Three people have died in Oregon, where nearly 100 extreme bushfires are being stoked by high winds and temperatures. Three people have also died in California
Tens of thousands of people have been forced to evacuate as wildfires have burned nearly 1.9 million hectares across the US
In California, where rescues and evacuations are underway, winds stoked an unprecedented number of fires and killed three people — one of them died in their car as they tried to escape the flames.
The fires turned San Francisco’s sky a hazy shade of orange on Wednesday. Drivers used their headlights during the day to see through the smog created by the fires.
Hundreds, if not thousands, of homes and other buildings are believed to have been damaged or destroyed by the fires north-east of San Francisco, fire officials said at an evening news conference.
The fire also threatened Paradise, a town devastated just two years ago by the deadliest blaze in state history.

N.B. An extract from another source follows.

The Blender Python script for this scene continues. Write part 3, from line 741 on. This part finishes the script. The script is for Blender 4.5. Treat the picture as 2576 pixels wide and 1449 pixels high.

‘It was like driving through hell’
Firefighters in all three states retreated from uncontrolled blazes that forced tens of thousands of people to evacuate their homes and left hundreds of thousands more without power.
“It was like driving through hell,” Jody Evans told local television station NewsChannel21 after a midnight evacuation from Detroit, a small, isolated town on Lake Detroit, south-east of Oregon’s capital, Portland.
Climate scientists have blamed global warming for extreme wet and dry seasons in the US West.
The cycle has caused grasses and scrubs to flourish, then dry out, leaving fuel that supercharges wildfires.
In California, all 18 national forests were closed due to what the US Forest Service called “unprecedented and historic fire conditions”.